(What you should do)
Produce an exact copy of all the data below, dropping every image.

(Data extract)
**********
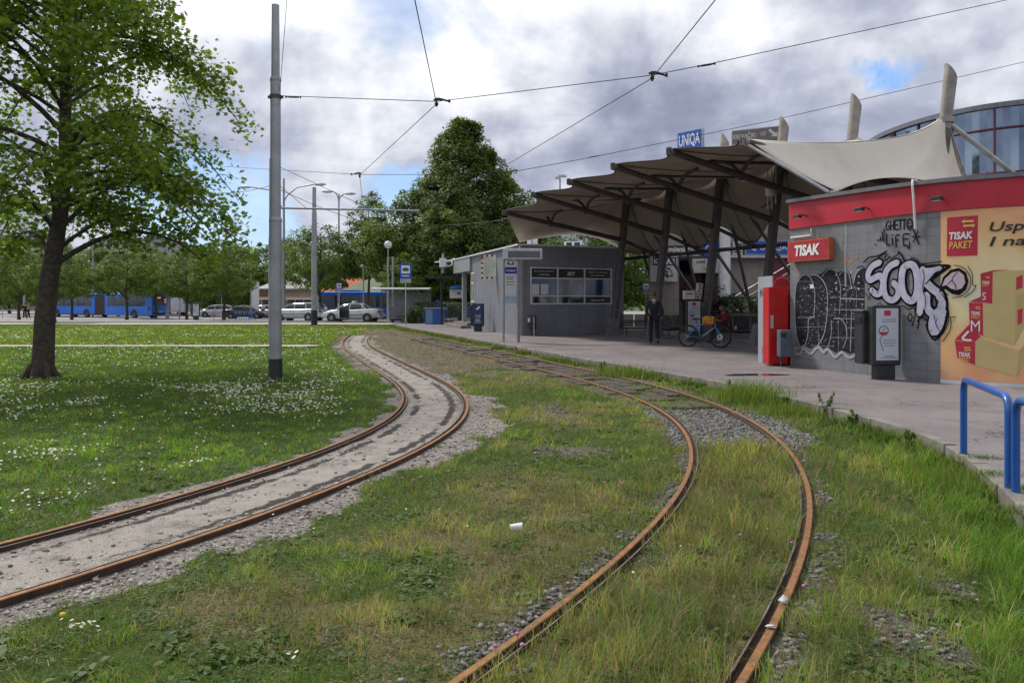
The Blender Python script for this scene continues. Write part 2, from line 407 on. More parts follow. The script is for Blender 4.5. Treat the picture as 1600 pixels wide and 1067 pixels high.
gm = bpy.data.materials.new('ground_cover'); gm.use_nodes = True; gm.node_tree.nodes.clear(); t = NT(gm.node_tree)
pos = t.n('ShaderNodeNewGeometry').outputs['Position']
def att(n_): return t.n('ShaderNodeAttribute', attribute_name=n_).outputs[2]
nf = t.noise(pos, 34, 6, .65); nm = t.noise(pos, 5.5, 5, .6); nl = t.noise(pos, .5, 4, .6); nff = t.noise(pos, 140, 3, .7)
grassc = t.mix(t.ramp(nf, [(.35, 0.), (.65, 1.)]), (.036, .064, .012), (.08, .12, .026))
dryc = t.mix(t.ramp(nf, [(.3, 0.), (.7, 1.)]), (.105, .085, .038), (.20, .165, .085))
soilc = t.mix(t.ramp(nf, [(.3, 0.), (.7, 1.)]), (.085, .063, .045), (.21, .17, .135))
def stones(sc_, c_lo, c_hi, gap):
    v = t.n('ShaderNodeTexVoronoi'); t.put(v, 'Vector', pos); v.inputs['Scale'].default_value = sc_
    e = t.n('ShaderNodeTexVoronoi', feature='DISTANCE_TO_EDGE'); t.put(e, 'Vector', pos); e.inputs['Scale'].default_value = sc_
    sp = t.n('ShaderNodeSeparateColor'); t.put(sp, 0, v.outputs['Color'])
    cc = t.mix(sp.outputs[0], c_lo, c_hi)
    return t.mix(t.ramp(e.outputs[0], [(0., 0.), (.12, 1.)]), gap, cc), e.outputs[0]
grc, gre = stones(48, (.16, .142, .125), (.44, .405, .36), (.16, .14, .12))
blc, ble = stones(26, (.07, .062, .058), (.27, .25, .245), (.03, .025, .022))
sandc = t.mix(t.ramp(nff, [(.3, 0.), (.7, 1.)]), (.27, .24, .205), (.49, .45, .395))
nmud = t.ramp(t.noise(pos, 2.3, 6, .7), [(.50, 0.), (.66, .55)])
grav2 = t.mix(t.m('MULTIPLY', att('centre'), t.ramp(nm, [(.32, .35), (.6, 1.)])), grc, sandc)
grav2 = t.mix(nmud, grav2, t.mix(.5, soilc, blc))
brk = t.m('SUBTRACT', nf, .5)
def wmask(n_, amp=.9):
    a = att(n_); return t.ramp(t.m('ADD', a, t.m('MULTIPLY', brk, amp)), [(.38, 0.), (.62, 1.)])
cc = t.mix(t.m('MULTIPLY', wmask('dry'), .8), grassc, dryc)
cc = t.mix(wmask('soil'), cc, soilc)
cc = t.mix(wmask('bare'), cc, t.mix(t.ramp(nm, [(.4, 0.), (.6, 1.)]), soilc, blc))
cc = t.mix(wmask('edge'), cc, blc)
cc = t.mix(wmask('bal'), cc, blc)
cc = t.mix(wmask('grav'), cc, grav2)
cc = t.mix(t.m('MULTIPLY', wmask('oil', 1.0), .9), cc, (.035, .03, .028))
b = t.n('ShaderNodeBsdfPrincipled'); o_ = t.n('ShaderNodeOutputMaterial'); t.put(b, 'Base Color', cc); b.inputs['Roughness'].default_value = .93; b.inputs['Specular IOR Level'].default_value = .15
bp = t.n('ShaderNodeBump'); bp.inputs['Strength'].default_value = .7; bp.inputs['Distance'].default_value = .02
hsum = t.m('ADD', t.m('MULTIPLY', nf, .8), t.m('ADD', t.m('MULTIPLY', t.m('MINIMUM', gre, .2), 2.2), t.m('MULTIPLY', nff, .25)))
t.put(bp, 'Height', hsum); t.put(b, 'Normal', bp.outputs[0]); t.put(o_, 0, b.outputs[0])
me = numpy_mesh('ground', np.stack([GX, GY, GZ], -1).reshape(-1, 3), q.ravel(), np.full(len(q), 4), gm, smooth=True)
for k in ('grav', 'centre', 'oil', 'soil', 'bal', 'edge', 'bare', 'dry'):
    a = me.attributes.new(k, 'FLOAT', 'POINT'); a.data.foreach_set('value', np.asarray(ZN[k], np.float32).ravel())
ground = bpy.data.objects.new('ground', me); COL.objects.link(ground); struct(ground)
from mathutils.bvhtree import BVHTree
# height lookup on the grid (bilinear)
def gh(x, y):
    x = np.asarray(x, float); y = np.asarray(y, float)
    i = np.clip(np.searchsorted(gx, x)-1, 0, nx-2); j = np.clip(np.searchsorted(gy, y)-1, 0, ny-2)
    fx = (x-gx[i])/(gx[i+1]-gx[i]); fy = (y-gy[j])/(gy[j+1]-gy[j])
    return (GZ[j, i]*(1-fx)+GZ[j, i+1]*fx)*(1-fy)+(GZ[j+1, i]*(1-fx)+GZ[j+1, i+1]*fx)*fy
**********
(Task answer)
The Blender Python script for this scene continues. Write part 2, from line 407 on. More parts follow. The script is for Blender 4.5. Treat the picture as 1600 pixels wide and 1067 pixels high.
gm = bpy.data.materials.new('ground_cover'); gm.use_nodes = True; gm.node_tree.nodes.clear(); t = NT(gm.node_tree)
pos = t.n('ShaderNodeNewGeometry').outputs['Position']
def att(n_): return t.n('ShaderNodeAttribute', attribute_name=n_).outputs[2]
nf = t.noise(pos, 34, 6, .65); nm = t.noise(pos, 5.5, 5, .6); nl = t.noise(pos, .5, 4, .6); nff = t.noise(pos, 140, 3, .7)
grassc = t.mix(t.ramp(nf, [(.35, 0.), (.65, 1.)]), (.036, .064, .012), (.08, .12, .026))
dryc = t.mix(t.ramp(nf, [(.3, 0.), (.7, 1.)]), (.105, .085, .038), (.20, .165, .085))
soilc = t.mix(t.ramp(nf, [(.3, 0.), (.7, 1.)]), (.085, .063, .045), (.21, .17, .135))
def stones(sc_, c_lo, c_hi, gap):
    v = t.n('ShaderNodeTexVoronoi'); t.put(v, 'Vector', pos); v.inputs['Scale'].default_value = sc_
    e = t.n('ShaderNodeTexVoronoi', feature='DISTANCE_TO_EDGE'); t.put(e, 'Vector', pos); e.inputs['Scale'].default_value = sc_
    sp = t.n('ShaderNodeSeparateColor'); t.put(sp, 0, v.outputs['Color'])
    cc = t.mix(sp.outputs[0], c_lo, c_hi)
    return t.mix(t.ramp(e.outputs[0], [(0., 0.), (.12, 1.)]), gap, cc), e.outputs[0]
grc, gre = stones(48, (.16, .142, .125), (.44, .405, .36), (.16, .14, .12))
blc, ble = stones(26, (.07, .062, .058), (.27, .25, .245), (.03, .025, .022))
sandc = t.mix(t.ramp(nff, [(.3, 0.), (.7, 1.)]), (.27, .24, .205), (.49, .45, .395))
nmud = t.ramp(t.noise(pos, 2.3, 6, .7), [(.50, 0.), (.66, .55)])
grav2 = t.mix(t.m('MULTIPLY', att('centre'), t.ramp(nm, [(.32, .35), (.6, 1.)])), grc, sandc)
grav2 = t.mix(nmud, grav2, t.mix(.5, soilc, blc))
brk = t.m('SUBTRACT', nf, .5)
def wmask(n_, amp=.9):
    a = att(n_); return t.ramp(t.m('ADD', a, t.m('MULTIPLY', brk, amp)), [(.38, 0.), (.62, 1.)])
cc = t.mix(t.m('MULTIPLY', wmask('dry'), .8), grassc, dryc)
cc = t.mix(wmask('soil'), cc, soilc)
cc = t.mix(wmask('bare'), cc, t.mix(t.ramp(nm, [(.4, 0.), (.6, 1.)]), soilc, blc))
cc = t.mix(wmask('edge'), cc, blc)
cc = t.mix(wmask('bal'), cc, blc)
cc = t.mix(wmask('grav'), cc, grav2)
cc = t.mix(t.m('MULTIPLY', wmask('oil', 1.0), .9), cc, (.035, .03, .028))
b = t.n('ShaderNodeBsdfPrincipled'); o_ = t.n('ShaderNodeOutputMaterial'); t.put(b, 'Base Color', cc); b.inputs['Roughness'].default_value = .93; b.inputs['Specular IOR Level'].default_value = .15
bp = t.n('ShaderNodeBump'); bp.inputs['Strength'].default_value = .7; bp.inputs['Distance'].default_value = .02
hsum = t.m('ADD', t.m('MULTIPLY', nf, .8), t.m('ADD', t.m('MULTIPLY', t.m('MINIMUM', gre, .2), 2.2), t.m('MULTIPLY', nff, .25)))
t.put(bp, 'Height', hsum); t.put(b, 'Normal', bp.outputs[0]); t.put(o_, 0, b.outputs[0])
me = numpy_mesh('ground', np.stack([GX, GY, GZ], -1).reshape(-1, 3), q.ravel(), np.full(len(q), 4), gm, smooth=True)
for k in ('grav', 'centre', 'oil', 'soil', 'bal', 'edge', 'bare', 'dry'):
    a = me.attributes.new(k, 'FLOAT', 'POINT'); a.data.foreach_set('value', np.asarray(ZN[k], np.float32).ravel())
ground = bpy.data.objects.new('ground', me); COL.objects.link(ground); struct(ground)
from mathutils.bvhtree import BVHTree
# height lookup on the grid (bilinear)
def gh(x, y):
    x = np.asarray(x, float); y = np.asarray(y, float)
    i = np.clip(np.searchsorted(gx, x)-1, 0, nx-2); j = np.clip(np.searchsorted(gy, y)-1, 0, ny-2)
    fx = (x-gx[i])/(gx[i+1]-gx[i]); fy = (y-gy[j])/(gy[j+1]-gy[j])
    return (GZ[j, i]*(1-fx)+GZ[j, i+1]*fx)*(1-fy)+(GZ[j+1, i]*(1-fx)+GZ[j+1, i+1]*fx)*fy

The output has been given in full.